Darkness as a tonal implication transcends genre. Though horror serves as an effective vector of representation, the totality of human darkness is not confined to the aesthetics of one particular genre. Experiences and objects home their own darkness, which can be noncontingent on self-embodied horror, but the stitching of collective processable elements compounding into a greater horror. These horrors are not genre-defined, but dynamic. The Black Death, The First World War, Virginia Tech, Hiroshima and Nagasaki, Unit-731, The Inquisition, Targoviste, The Eastern Front, Syria and on and on and on and on and on.
Conversely, horror narrative interpretation marks a titanic gateway to representations of socio-political fears. Thus the zombie as mindless mass consumer culture, Crossed an unfettered Freudian id, The Blob analogous to US ideological fears of Communism, conflicts with Russia and South America, and so on. Complexity is not born of itself, but a metastasising assemblage of fractal complication: Simplicity evolved into recursive entropy.
Successful complex horror is a distracting splinter, lodged and rolling in meat.
Frankenstein juxtaposes creator and created in their respective humanity. Shelley installs a standard mirror in the tent for the benefit of each gibbering ghoul. Apples are still bad, when scrapheap-challenging life double check the eyes, hypocrisy abounds, God’s a neglectful parent, and tits solve problems.
James Sunderland is subjected to neurotic analysis and intricate reframing through all manner of lenses, two decades later, rewarding the repurposing of every facet of the standardised hero’s journey as damaged-psyche house of mirrors. Moreover, in understanding the value of restraint, resisting exposition, accepting that for many the narrative would exist as the tale of one man fleeing another man with a polygon for a face, and little more.
Cosmic horror spread its roots in pulp magazines, but on the back of growing species existential anxiety, is more frequently associated with philosophy-oriented catharsis. Lovecraft wrestled with his old-school New England heritage-based prejudices, pervasive alienation, and broader shifting discomfort with mankind’s insignificance revealed, and textually mirrored, by the lens of inexorably advancing knowledge and change. Amateur horror-philosophy is an author nailing Being and Nothingness to a squid, haunting philosophical horror is Sol against UY Scuti against black holes.

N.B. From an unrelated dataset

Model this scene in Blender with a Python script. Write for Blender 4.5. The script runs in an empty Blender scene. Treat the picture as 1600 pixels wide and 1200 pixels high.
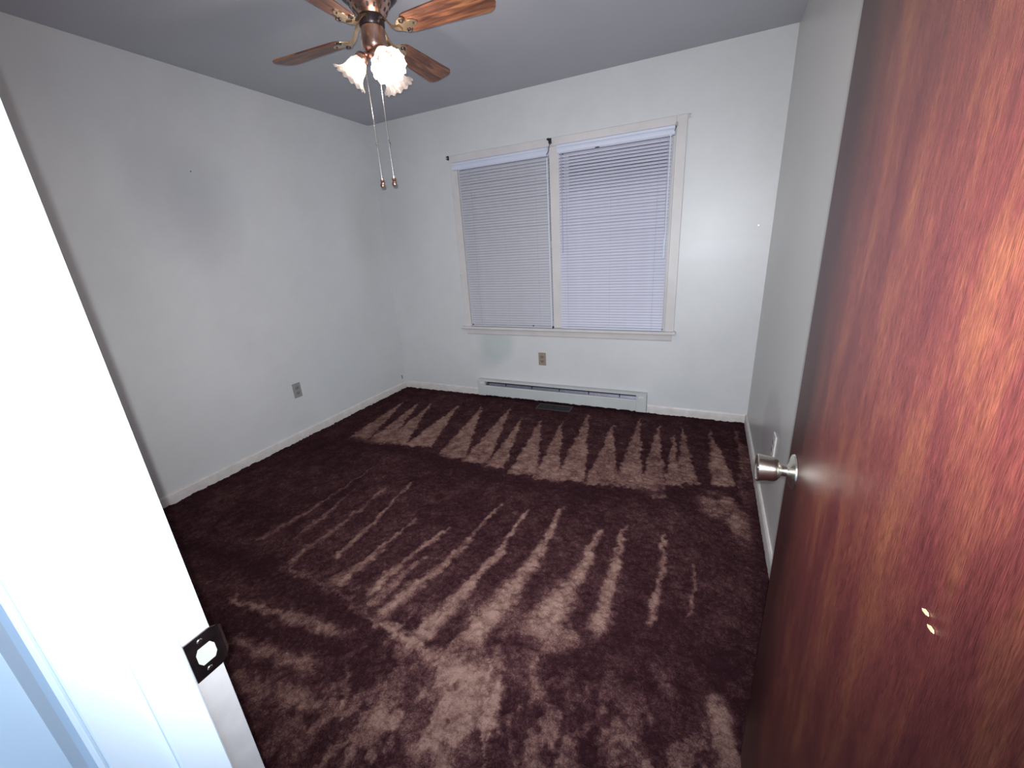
import bpy, bmesh, math, random
import numpy as np
from mathutils import Vector, Matrix
random.seed(7)
PI = math.pi
SC = bpy.context.scene
COL = SC.collection

# ------------------------------------------------------------------ camera
cam_d = bpy.data.cameras.new('camera')
cam = bpy.data.objects.new('camera', cam_d)
COL.objects.link(cam)
cam_d.sensor_fit = 'HORIZONTAL'
cam_d.sensor_width = 36.0
cam_d.lens = 14.3163
cam_d.clip_start = 0.01
cr = Vector((0.9047, 0.4218, -0.0606)).normalized()
cf = Vector((-0.4179, 0.8504, -0.3198)).normalized()
cu = cr.cross(cf).normalized()
cr = cf.cross(cu).normalized()
m = Matrix((cr, cu, -cf)).transposed().to_4x4()
m.translation = Vector((2.8532, 0.0258, 1.3539))
cam.matrix_world = m
SC.camera = cam

# ------------------------------------------------------------------ world, exposure, phone flash
w = bpy.data.worlds.new('world')
SC.world = w
w.use_nodes = True
w.node_tree.nodes['Background'].inputs[0].default_value = (0.30, 0.36, 0.55, 1)
w.node_tree.nodes['Background'].inputs[1].default_value = 0.08
SC.view_settings.view_transform = 'Standard'
SC.view_settings.look = 'None'
SC.view_settings.gamma = 1.0
SC.view_settings.use_curve_mapping = False
SC.view_settings.exposure = 0.0

def light(name, kind, loc, energy, color, **kw):
    d = bpy.data.lights.new(name, kind)
    d.energy = energy
    d.color = color
    for k, v in kw.items():
        setattr(d, k, v)
    o = bpy.data.objects.new(name, d)
    o.location = loc
    COL.objects.link(o)
    return o

# the phone's flash, beside its lens: a main beam and its weak wide spill
FLASH = (2.855, 0.0165, 1.368)
fl = light('phone_flash', 'SPOT', FLASH, 255.0, (0.93, 0.97, 1.0),
           spot_size=math.radians(122), spot_blend=1.0, shadow_soft_size=0.0035)
fl.rotation_euler = Vector((-0.42, 0.87, -0.22)).to_track_quat('-Z', 'Y').to_euler()
fs = light('phone_flash_spill', 'SPOT', FLASH, 8.0, (0.86, 0.93, 1.0),
           spot_size=math.radians(178), spot_blend=0.6, shadow_soft_size=0.0035)
fs.rotation_euler = Vector((-0.42, 0.87, 0.0)).to_track_quat('-Z', 'Y').to_euler()
f2 = light('door_fill_spot', 'SPOT', FLASH, 52.0, (1.0, 0.92, 0.84),
           spot_size=math.radians(104), spot_blend=1.0, shadow_soft_size=0.0035)
f2.rotation_euler = Vector((0.80, 0.72, 0.16)).to_track_quat('-Z', 'Y').to_euler()  # warm spot added to brighten the open door
# unseen cool lamp added to brighten the hall wall and casing
light('hall_fill_light', 'POINT', (3.05, -0.50, 1.95), 20.0, (0.74, 0.86, 1.0), shadow_soft_size=0.10)

# ------------------------------------------------------------------ room sizes
W, D, H = 3.189, 3.274, 2.44
YF, YH = 0.2035, 0.085          # room and hall faces of the front wall
XJ, XH = 2.325, 3.04           # strike jamb and hinge jamb faces
CY = 1.0                       # front end of the left wall (closet begins)

# ------------------------------------------------------------------ materials
def new_mat(name):
    mt = bpy.data.materials.new(name)
    mt.use_nodes = True
    nt = mt.node_tree
    return mt, nt, nt.nodes['Principled BSDF']

def N(nt, t, **kw):
    n = nt.nodes.new(t)
    for k, v in kw.items():
        setattr(n, k, v)
    return n

def noise(nt, scale, detail=3.0, rough=0.55, vec=None, dist=0.0):
    n = N(nt, 'ShaderNodeTexNoise')
    n.inputs['Scale'].default_value = scale
    n.inputs['Detail'].default_value = detail
    n.inputs['Roughness'].default_value = rough
    n.inputs['Distortion'].default_value = dist
    if vec: nt.links.new(vec, n.inputs['Vector'])
    return n

def objco(nt, scale=(1, 1, 1), rot=(0, 0, 0), loc=(0, 0, 0)):
    t = N(nt, 'ShaderNodeTexCoord')
    mp = N(nt, 'ShaderNodeMapping')
    mp.inputs['Scale'].default_value = scale
    mp.inputs['Rotation'].default_value = rot
    mp.inputs['Location'].default_value = loc
    nt.links.new(t.outputs['Object'], mp.inputs['Vector'])
    return mp.outputs['Vector']

def ramp(nt, fac, stops):
    r = N(nt, 'ShaderNodeValToRGB')
    el = r.color_ramp.elements
    while len(el) < len(stops): el.new(0.5)
    for e, (p, c) in zip(el, stops):
        e.position = p
        e.color = (c[0], c[1], c[2], 1)
    nt.links.new(fac, r.inputs['Fac'])
    return r.outputs['Color']

def mixc(nt, fac, a, b, mode='MIX'):
    x = N(nt, 'ShaderNodeMix', data_type='RGBA', blend_type=mode)
    for sock, v in ((x.inputs[0], fac), (x.inputs[6], a), (x.inputs[7], b)):
        if isinstance(v, (int, float)): sock.default_value = v
        elif isinstance(v, tuple): sock.default_value = (v[0], v[1], v[2], 1)
        else: nt.links.new(v, sock)
    return x.outputs[2]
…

Do we conclude that darkness exists on a ladder? No. It exists on a gradient to employ in the utility of impression. Most essential is knowing what you are creating and to employ the appropriate tools. An assistant clutching a clipboard contributes nothing constructive. Consider that you do not turn up at a Halloween party with the intent of forcing everyone in attendance to relive their personal traumas or descend into chains of existential crises.